Aspen in Colorado. Auden Schendler is vice-president of sustainability at Aspen Skiing Company © Jonathan Ross/Getty Images/iStockphoto

Business schools tend to focus their research — like their teaching — in a way that treats companies as entities distinct from society at large, functioning as economic units of their own. Progress or success is measured at the company, not the societal, level. This old thinking leads to perverse, contradictory and unethical actions by business.

There is one final insult: even if published papers are worthwhile and available, they are often boring and impenetrable. Academia still suffers from the “Sagan effect” — the idea that, if you are entertaining or accessible to popular audiences, you must not be serious.

All is not lost, though. First, we need to address accessibility. Social change happens in the public sphere. PR and media support for good research would push useful ideas out into the popular press faster and with more traction than peer reviewed journals. Many academics need help popularising and clarifying their work.

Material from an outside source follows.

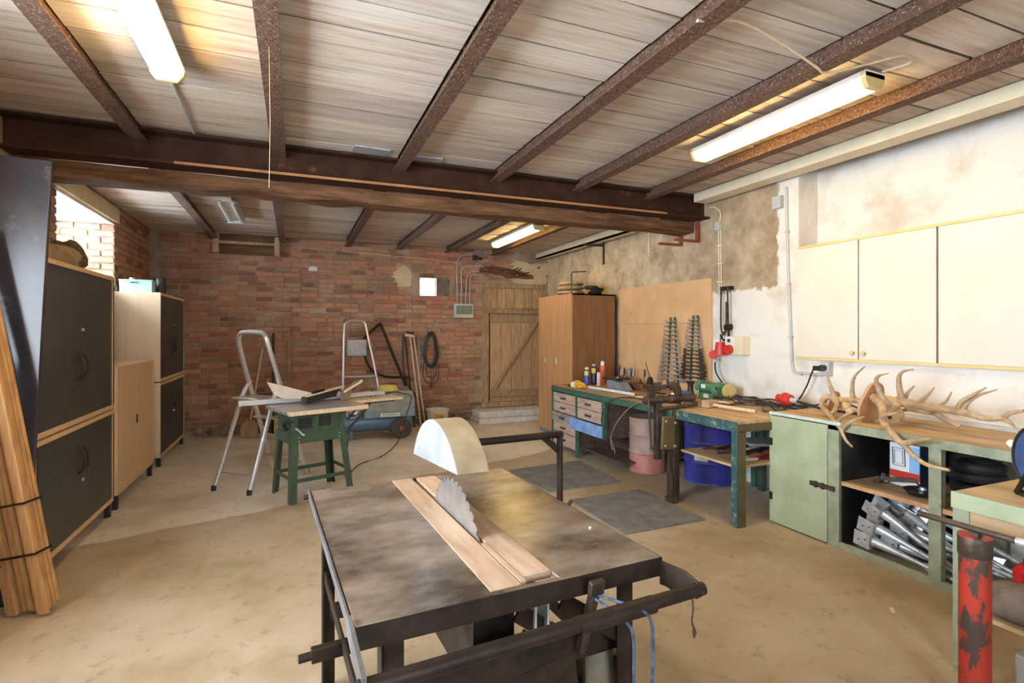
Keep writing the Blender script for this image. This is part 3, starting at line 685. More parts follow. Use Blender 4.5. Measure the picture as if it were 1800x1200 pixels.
tambour(3.99,5.45,[(.12,.89),(.905,2.012)],M_beech,M_anth,'tall dark-fronted double cupboard nearest the camera on the left')
tambour(5.56,6.84,[(.13,1.245)],M_beech,M_beech,'low beech cupboard with plain beech doors between the two tall ones')
tambour(7.15,8.58,[(.11,.965),(.98,2.0)],M_beechs,M_anth,'tall dark-fronted cupboard with beech side in the far left corner')

# leaning dark panel and pine boards
t = solo('leaning_panel', MB().beam((-1.63,3.87,0),(-1.54,3.955,2.565),.42,.032,(0,1,0)), M_panel, (-1.63,3.87,0), 'tall dark laminate panel leaning upright at the left edge', 'panel', bevel=.003)
def bundle(base, top, n, wd, label, group):
    base = Vector(base); top = Vector(top); r = random.Random(n)
    t = thing('board_bundle', label, 'timber', base, group=group)
    d = (top-base).normalized(); 
    side = Vector((.80,-.60,0)); side = (side-d*side.dot(d)).normalized(); nrm = d.cross(side).normalized()
    for i in range(n):
        s = side*(i*wd*.5 - n*wd*.25)+nrm*(r.uniform(-.01,.01)+(.024 if i % 2 else 0))
        sh = d*r.uniform(0,.03)
        m = MB(); p = base+s+sh; q = top+s+sh
        m.beam(p, q, .018, wd, side if False else nrm)
        build('board', m, M_pine, t, bevel=.002)
    for f in (.28,.52):
        c = base.lerp(top, f); build('wire_tie', MB().beam(c-side*n*wd*.27+nrm*.03, c+side*n*wd*.27+nrm*.03, .012,.05,nrm), M_iron, t)
    return t
def boards(base_xy, top, n, wd, label, lean_seed):
    """boards stand face to face, edges towards the camera"""
    r = random.Random(lean_seed); bx, by = base_xy
    t = thing('board_bundle', label, 'timber', (bx,by,0), group='bundles of pine boards leaning at the left')
    d = (Vector(top)-Vector((bx,by,0))); L = d.length; d.normalize()
    face = Vector((.93,-.36,0)); face = (face-d*face.dot(d)).normalized()      # across the boards
    nrm = d.cross(face).normalized()
    for i in range(n):
        col = i % 3; lay = i//3
        o = face*((col-1)*wd*1.0)+nrm*(lay*.024-.03)+d*abs(r.uniform(.0,.04))
        o += face*r.uniform(-.003,.003); p = Vector((bx,by,.0))+o; p += d*((.004-min(0,p.z))/d.z if p.z < .004 else 0); q = p+d*(L*r.uniform(.97,1))
        m = MB(); m.beam(p+nrm*(.012 if col == 1 else 0), q+nrm*(.012 if col == 1 else 0), .013, wd-.024, face)
        m.beam(p+face*(wd*.30), q+face*(wd*.30), .0205,.012, face); m.beam(p-face*(wd*.14), q-face*(wd*.14), .0205,.003, face)
        build('board', m, M_pine, t, smooth=0, bevel=.0015)
    c = Vector((bx,by,0))+d*.62; 
    m = MB(); m.obox((0,0,0),(.01,.01,.01))
    tie = MB()
    W = wd*1.52; H = .055
    for a, b2 in ((( -W,-H),(W,-H)),((W,-H),(W,H)),((W,H),(-W,H)),((-W,H),(-W,-H))):
        tie.beam(c+face*a[0]+nrm*a[1], c+face*b2[0]+nrm*b2[1], .004,.012, d)
    build('tie_band', tie, M_iron, t)
    c2 = c-d*.28; tie = MB()
    for a, b2 in ((( -W,-H),(W,-H)),((W,-H),(W,H)),((W,H),(-W,H)),((-W,H),(-W,-H))):
        tie.beam(c2+face*a[0]+nrm*a[1], c2+face*b2[0]+nrm*b2[1], .004,.012, d)
    build('tie_band', tie, M_iron, t)
boards((-1.33,3.70), (-1.70,3.80,2.1), 12, .082, 'tied bundle of long pine boards leaning on the dark panel', 5)
boards((-1.45,3.46), (-1.68,3.56,1.35), 6, .07, 'shorter bundle of pine boards at the very left edge', 9)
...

Institutions have the expertise and staff, but need to make this a priority. It is in universities’ interests to better share this material, not least because their mission statements always claim some version of improving the world.

Second, we must bridge the gap. Professor Tom Lyon at the University of Michigan is one academic who does so. He and colleagues wrote CSR needs CPR: Corporate Sustainability and Politics, which argued that corporations should not claim to be responsible and do the opposite politically.

Lyon’s article was picked up elsewhere, partly because of his involvement in two innovative organisations. The first is the Network for Business Sustainability (NBS) at the Ivey Business School in Ontario, which culls the best, most relevant research and highlights it. The second is the University of Michigan’s Erb Institute’s Corporate Political Responsibility Taskforce (of which I’m a member), which connects academics with business people and supports corporate commitments on political responsibility.

Similarly, the University of Virginia’s Environmental Thought and Practice major introduces undergraduates to people working in sustainability with its Jefferson Trust Practitioners in Real Life programme. That helps academics get to what NBS knowledge manager Maya Fischoff calls “implications for practice”. In other words, doing more than just admiring problems.

Third: we must convene meaningful events. Traditional sustainability conferences leave me feeling empty and corrupt. Attendees feel important being in the room with famous people, with no results necessary. But bringing academics and businesspeople together to guide important research could create change.

This could be done by university business and environment centres and expanded to non-academic groups, such as the Aspen Institute. Those organisations could also help to highlight — and remove paywalls from — specific research that deserves more attention.

We are wasting time. Meaningful academic research that spurs more rapid progress on sustainability ought not be a mythical beast, the unicorn, but a global reality.